[EXERCISE INSTRUCTIONS] Print out each record below, unaltered and complete, without its images.

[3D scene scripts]
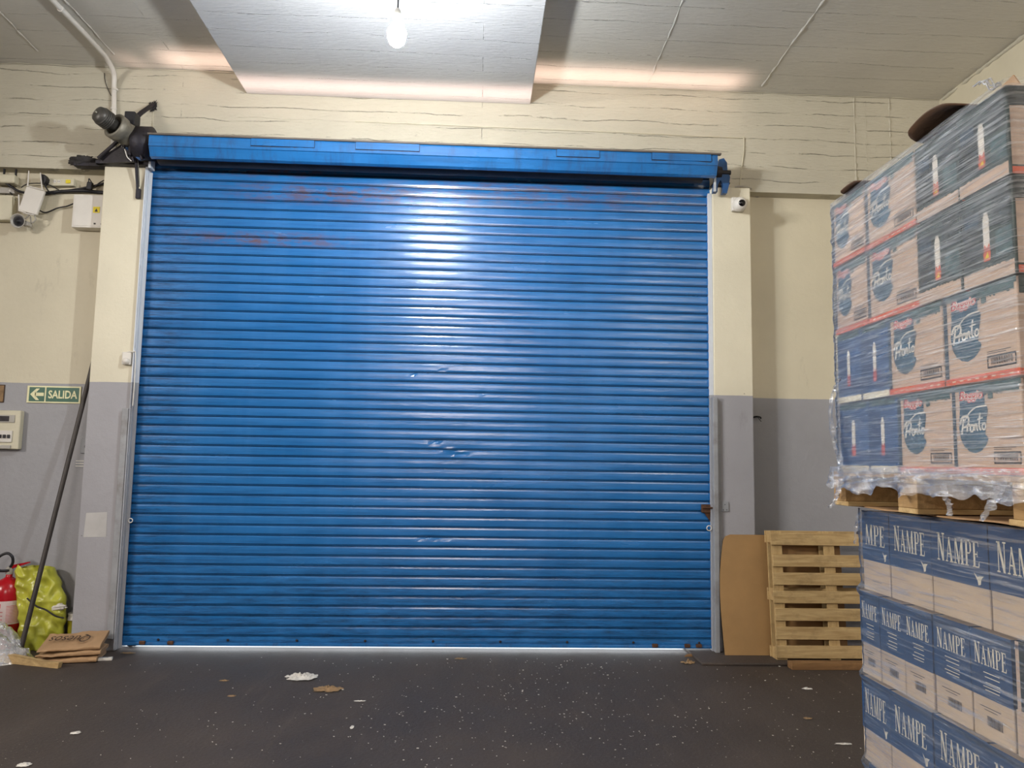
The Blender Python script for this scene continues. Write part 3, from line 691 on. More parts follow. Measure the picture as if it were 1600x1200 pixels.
# cables
def cable(pts, r, m, label, name='cable', group=None):
    mb = MB(); mb.tube(smoothpts(pts), r, m, 7); return tag(recenter(mb.build(name)), label, 'cable', group)
def aw(x, y, d=.15): return atY(x, y, d)
cable([aw(-20, 288), aw(5, 285, .09), aw(18, 292, .09), aw(33, 300, .1), aw(60, 303), aw(90, 300), aw(120, 296), aw(150, 290), aw(164, 286)], .011, M['black'], 'thick black cable bundle running behind the tilted router to the pilaster')
cable([aw(70, 302), aw(100, 299, .14), aw(130, 298, .13), aw(150, 300), aw(166, 301)], .016, M['black'], 'sagging black cable just above the white electrical box')
cable([aw(33, 293, .12), aw(45, 287, .12), aw(70, 287, .1), aw(85, 293, .1), aw(97, 300, .12)], .0045, M['black'], 'thin black cord arching over the top of the tilted router')
cable([aw(62, 329, .13), aw(72, 332, .14), aw(90, 325, .14), aw(105, 322, .14), aw(117, 317, .14)], .006, M['black'], 'black cable sagging between router and white electrical box')
cable([aw(148, 292, .1), aw(155, 286, .1), aw(164, 281, .1)], .005, M['black'], 'short black cable rising right of the in-line adapter')
mb = MB(); c = atY(141, 290, .10); mb.box((c.x-.025, .08, c.z-.04), (c.x+.02, .12, c.z+.03), M['black'], Matrix.Translation(c) @ Matrix.Rotation(.1, 4, 'Y') @ Matrix.Translation(-c), .008)
mb.tube(smoothpts([(c.x-.015, .1, c.z+.03), (c.x-.01, .09, c.z+.06), (c.x+.01, .1, c.z+.03)]), .005, M['black'], 6); tag(recenter(mb.build('adapter')), 'small black adapter clipped on the cables left of the pilaster', 'adapter')
mb = MB(); fn, nu, nv, mm = blob(atY(22, 310, .13), .045, .03, .05, .9, 3, M['iron'], seed=12); mb.tube(smoothpts([aw(14+8*math.cos(a)*(1+.3*math.sin(3*a)), 310+9*math.sin(a), .12+.02*math.sin(2*a)) for a in [i*.55 for i in range(34)]], 3), .005, M['black'], 5)
tag(recenter(mb.build('cable')), 'tangle of black cable coiled left of the tilted router', 'cable')
# sign SALIDA
p = [atY(44, 603, .168), atY(127, 605, .168), atY(127, 630, .168), atY(44, 630, .168)]
sx0, sx1, sz0, sz1 = p[0].x, p[1].x+.003, p[2].z-.004, p[0].z+.002
sg = empty('exit_sign', ((sx0+sx1)/2, .17, sz0), 'green exit sign reading SALIDA with a left arrow', 'sign')
mb = MB(); mb.box((sx0, .160, sz0), (sx1, .170, sz1), M['signw'], bev=.001); local(mb.build('plate'), sg)
w = sx1-sx0; h = sz1-sz0
def sfn(u, v, d=.1585): return Vector((sx0+u*w, d, sz0+v*h))
def srect(mb, u0, u1, v0, v1, m, d): mb.poly([sfn(u0, v0, d), sfn(u1, v0, d), sfn(u1, v1, d), sfn(u0, v1, d)], m)
mb = MB(); srect(mb, .04, .33, .08, .92, M['green'], .1592); srect(mb, .355, .97, .08, .92, M['green'], .1592)
gf = local(mb.build('green_field'), sg)
mb = MB(); mb.poly([sfn(.06, .5), sfn(.17, .84), sfn(.235, .84), sfn(.165, .60), sfn(.165, .40), sfn(.235, .16), sfn(.17, .16)], M['signw']); mb.poly([sfn(.15, .60), sfn(.15, .40), sfn(.315, .40), sfn(.315, .60)], M['signw']); local(mb.build('arrow'), sg, gf)
mb = MB(); put_text(mb, 'SALIDA', M['signw'], sfn, .40, .94, .27, .75, 0, .025); local(mb.build('lettering'), sg, gf)
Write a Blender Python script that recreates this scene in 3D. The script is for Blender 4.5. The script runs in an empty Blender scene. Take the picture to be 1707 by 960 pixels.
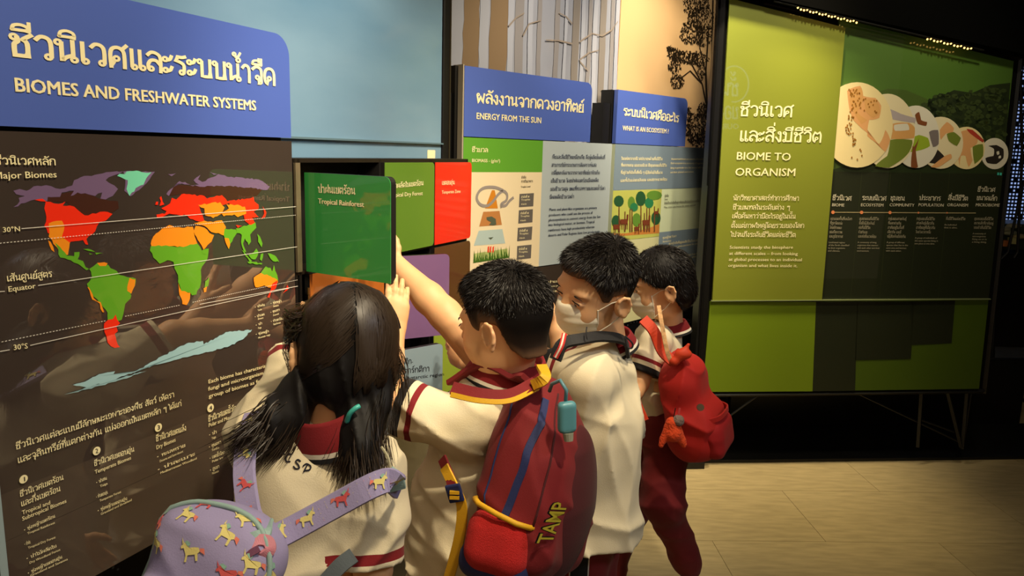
import bpy, bmesh, math, random
import numpy as np
from mathutils import Vector, Matrix, noise

S = bpy.context.scene
COL = S.collection
rnd = random.Random(7)

# ---------------------------------------------------------------- camera
F, PITCH, ROLL, H = 1250.0, math.radians(10.3), math.radians(1.6), 1.5
D0 = np.array([0, -math.sin(PITCH), -math.cos(PITCH)]); X0 = np.array([1., 0, 0])
FW = np.array([0, math.cos(PITCH), -math.sin(PITCH)])
RX = math.cos(ROLL)*X0 - math.sin(ROLL)*D0
DN = math.sin(ROLL)*X0 + math.cos(ROLL)*D0
EYE = np.array([0, 0, H])
cam = bpy.data.objects.new('camera', bpy.data.cameras.new('camera')); COL.objects.link(cam)
cam.data.sensor_width = 36; cam.data.lens = 36*F/1707; cam.data.clip_start = .05
cam.matrix_world = Matrix([[RX[i], -DN[i], -FW[i], EYE[i]] for i in range(3)] + [[0, 0, 0, 1]])
S.camera = cam

def ray(px, py):
    """world direction of the line of sight through a point of the photograph"""
    return RX*(px-853.5) + DN*(py-480) + FW*F

def J(px, py, Y):
    """world point seen at (px, py) at the distance Y in front of the viewer"""
    r = ray(px, py); return EYE + r*(Y/r[1])

# ---------------------------------------------------------------- world, lights, exposure
W = bpy.data.worlds.new('world'); S.world = W; W.use_nodes = True
W.node_tree.nodes['Background'].inputs[0].default_value = (1.0, .72, .42, 1)
W.node_tree.nodes['Background'].inputs[1].default_value = .035
S.view_settings.view_transform = 'Standard'; S.view_settings.look = 'None'
S.view_settings.gamma = 1; S.view_settings.use_curve_mapping = False
S.view_settings.exposure = 1.35

def aim(o, p, q):
    o.location = p
    o.rotation_euler = (Vector(q)-Vector(p)).to_track_quat('-Z', 'Y').to_euler()

def spot(p, q, power, angle=60, blend=.6, size=.05, col=(1, .80, .50)):
    l = bpy.data.lights.new('spot_lamp', 'SPOT'); l.energy = power; l.color = col
    l.spot_size = math.radians(angle); l.spot_blend = blend; l.shadow_soft_size = size
    o = bpy.data.objects.new('spot_lamp', l); COL.objects.link(o); aim(o, p, q); return o

def area(p, q, power, sx, sy, col=(1, .82, .55)):
    l = bpy.data.lights.new('area_lamp', 'AREA'); l.energy = power; l.color = col
    l.shape = 'RECTANGLE'; l.size = sx; l.size_y = sy
    o = bpy.data.objects.new('area_lamp', l); COL.objects.link(o); aim(o, p, q); return o

WARM = (1, .84, .58)
# row of ceiling spots washing the left boards and the children beside them
spot((.55, .55, 2.95), (-.55, 1.5, 1.35), 62, 62, .7, .06, WARM)
spot((.55, 1.35, 2.95), (-.25, 2.1, 1.1), 58, 60, .7, .06, WARM)
spot((1.2, 1.9, 2.95), (.2, 3.0, 1.3), 70, 60, .7, .06, WARM)
spot((.78, 2.95, 2.95), (.90, 3.9, 1.35), 74, 66, .7, .06, WARM)
spot((.70, .30, 2.75), (-.38, 1.72, 1.33), 46, 26, .9, .06, WARM)  # added fill spot, brightens the open green flap from the viewer's side
# spots on the mural wall
spot((.1, 1.2, 3.0), (-.75, 1.8, 2.2), 26, 60, .8, .08, (1, .92, .82))
spot((.9, 2.4, 3.0), (.35, 3.4, 2.1), 26, 60, .8, .08, (1, .92, .8))
spot((1.0, 3.0, 3.0), (.8, 4.1, 2.1), 9, 70, .8, .08, (1, .9, .75))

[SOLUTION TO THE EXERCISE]
The Blender Python script for this scene continues. Write part 3, from line 691 on. More parts follow. Measure the picture as if it were 1600x1200 pixels.
# cables
def cable(pts, r, m, label, name='cable', group=None):
    mb = MB(); mb.tube(smoothpts(pts), r, m, 7); return tag(recenter(mb.build(name)), label, 'cable', group)
def aw(x, y, d=.15): return atY(x, y, d)
cable([aw(-20, 288), aw(5, 285, .09), aw(18, 292, .09), aw(33, 300, .1), aw(60, 303), aw(90, 300), aw(120, 296), aw(150, 290), aw(164, 286)], .011, M['black'], 'thick black cable bundle running behind the tilted router to the pilaster')
cable([aw(70, 302), aw(100, 299, .14), aw(130, 298, .13), aw(150, 300), aw(166, 301)], .016, M['black'], 'sagging black cable just above the white electrical box')
cable([aw(33, 293, .12), aw(45, 287, .12), aw(70, 287, .1), aw(85, 293, .1), aw(97, 300, .12)], .0045, M['black'], 'thin black cord arching over the top of the tilted router')
cable([aw(62, 329, .13), aw(72, 332, .14), aw(90, 325, .14), aw(105, 322, .14), aw(117, 317, .14)], .006, M['black'], 'black cable sagging between router and white electrical box')
cable([aw(148, 292, .1), aw(155, 286, .1), aw(164, 281, .1)], .005, M['black'], 'short black cable rising right of the in-line adapter')
mb = MB(); c = atY(141, 290, .10); mb.box((c.x-.025, .08, c.z-.04), (c.x+.02, .12, c.z+.03), M['black'], Matrix.Translation(c) @ Matrix.Rotation(.1, 4, 'Y') @ Matrix.Translation(-c), .008)
mb.tube(smoothpts([(c.x-.015, .1, c.z+.03), (c.x-.01, .09, c.z+.06), (c.x+.01, .1, c.z+.03)]), .005, M['black'], 6); tag(recenter(mb.build('adapter')), 'small black adapter clipped on the cables left of the pilaster', 'adapter')
mb = MB(); fn, nu, nv, mm = blob(atY(22, 310, .13), .045, .03, .05, .9, 3, M['iron'], seed=12); mb.tube(smoothpts([aw(14+8*math.cos(a)*(1+.3*math.sin(3*a)), 310+9*math.sin(a), .12+.02*math.sin(2*a)) for a in [i*.55 for i in range(34)]], 3), .005, M['black'], 5)
tag(recenter(mb.build('cable')), 'tangle of black cable coiled left of the tilted router', 'cable')
# sign SALIDA
p = [atY(44, 603, .168), atY(127, 605, .168), atY(127, 630, .168), atY(44, 630, .168)]
sx0, sx1, sz0, sz1 = p[0].x, p[1].x+.003, p[2].z-.004, p[0].z+.002
sg = empty('exit_sign', ((sx0+sx1)/2, .17, sz0), 'green exit sign reading SALIDA with a left arrow', 'sign')
mb = MB(); mb.box((sx0, .160, sz0), (sx1, .170, sz1), M['signw'], bev=.001); local(mb.build('plate'), sg)
w = sx1-sx0; h = sz1-sz0
def sfn(u, v, d=.1585): return Vector((sx0+u*w, d, sz0+v*h))
def srect(mb, u0, u1, v0, v1, m, d): mb.poly([sfn(u0, v0, d), sfn(u1, v0, d), sfn(u1, v1, d), sfn(u0, v1, d)], m)
mb = MB(); srect(mb, .04, .33, .08, .92, M['green'], .1592); srect(mb, .355, .97, .08, .92, M['green'], .1592)
gf = local(mb.build('green_field'), sg)
mb = MB(); mb.poly([sfn(.06, .5), sfn(.17, .84), sfn(.235, .84), sfn(.165, .60), sfn(.165, .40), sfn(.235, .16), sfn(.17, .16)], M['signw']); mb.poly([sfn(.15, .60), sfn(.15, .40), sfn(.315, .40), sfn(.315, .60)], M['signw']); local(mb.build('arrow'), sg, gf)
mb = MB(); put_text(mb, 'SALIDA', M['signw'], sfn, .40, .94, .27, .75, 0, .025); local(mb.build('lettering'), sg, gf)
Write a Blender Python script that recreates this scene in 3D. The script is for Blender 4.5. The script runs in an empty Blender scene. Take the picture to be 1707 by 960 pixels.
import bpy, bmesh, math, random
import numpy as np
from mathutils import Vector, Matrix, noise

S = bpy.context.scene
COL = S.collection
rnd = random.Random(7)

# ---------------------------------------------------------------- camera
F, PITCH, ROLL, H = 1250.0, math.radians(10.3), math.radians(1.6), 1.5
D0 = np.array([0, -math.sin(PITCH), -math.cos(PITCH)]); X0 = np.array([1., 0, 0])
FW = np.array([0, math.cos(PITCH), -math.sin(PITCH)])
RX = math.cos(ROLL)*X0 - math.sin(ROLL)*D0
DN = math.sin(ROLL)*X0 + math.cos(ROLL)*D0
EYE = np.array([0, 0, H])
cam = bpy.data.objects.new('camera', bpy.data.cameras.new('camera')); COL.objects.link(cam)
cam.data.sensor_width = 36; cam.data.lens = 36*F/1707; cam.data.clip_start = .05
cam.matrix_world = Matrix([[RX[i], -DN[i], -FW[i], EYE[i]] for i in range(3)] + [[0, 0, 0, 1]])
S.camera = cam

def ray(px, py):
    """world direction of the line of sight through a point of the photograph"""
    return RX*(px-853.5) + DN*(py-480) + FW*F

def J(px, py, Y):
    """world point seen at (px, py) at the distance Y in front of the viewer"""
    r = ray(px, py); return EYE + r*(Y/r[1])

# ---------------------------------------------------------------- world, lights, exposure
W = bpy.data.worlds.new('world'); S.world = W; W.use_nodes = True
W.node_tree.nodes['Background'].inputs[0].default_value = (1.0, .72, .42, 1)
W.node_tree.nodes['Background'].inputs[1].default_value = .035
S.view_settings.view_transform = 'Standard'; S.view_settings.look = 'None'
S.view_settings.gamma = 1; S.view_settings.use_curve_mapping = False
S.view_settings.exposure = 1.35

def aim(o, p, q):
    o.location = p
    o.rotation_euler = (Vector(q)-Vector(p)).to_track_quat('-Z', 'Y').to_euler()

def spot(p, q, power, angle=60, blend=.6, size=.05, col=(1, .80, .50)):
    l = bpy.data.lights.new('spot_lamp', 'SPOT'); l.energy = power; l.color = col
    l.spot_size = math.radians(angle); l.spot_blend = blend; l.shadow_soft_size = size
    o = bpy.data.objects.new('spot_lamp', l); COL.objects.link(o); aim(o, p, q); return o

def area(p, q, power, sx, sy, col=(1, .82, .55)):
    l = bpy.data.lights.new('area_lamp', 'AREA'); l.energy = power; l.color = col
    l.shape = 'RECTANGLE'; l.size = sx; l.size_y = sy
    o = bpy.data.objects.new('area_lamp', l); COL.objects.link(o); aim(o, p, q); return o

WARM = (1, .84, .58)
# row of ceiling spots washing the left boards and the children beside them
spot((.55, .55, 2.95), (-.55, 1.5, 1.35), 62, 62, .7, .06, WARM)
spot((.55, 1.35, 2.95), (-.25, 2.1, 1.1), 58, 60, .7, .06, WARM)
spot((1.2, 1.9, 2.95), (.2, 3.0, 1.3), 70, 60, .7, .06, WARM)
spot((.78, 2.95, 2.95), (.90, 3.9, 1.35), 74, 66, .7, .06, WARM)
spot((.70, .30, 2.75), (-.38, 1.72, 1.33), 46, 26, .9, .06, WARM)  # added fill spot, brightens the open green flap from the viewer's side
# spots on the mural wall
spot((.1, 1.2, 3.0), (-.75, 1.8, 2.2), 26, 60, .8, .08, (1, .92, .82))
spot((.9, 2.4, 3.0), (.35, 3.4, 2.1), 26, 60, .8, .08, (1, .92, .8))
spot((1.0, 3.0, 3.0), (.8, 4.1, 2.1), 9, 70, .8, .08, (1, .9, .75))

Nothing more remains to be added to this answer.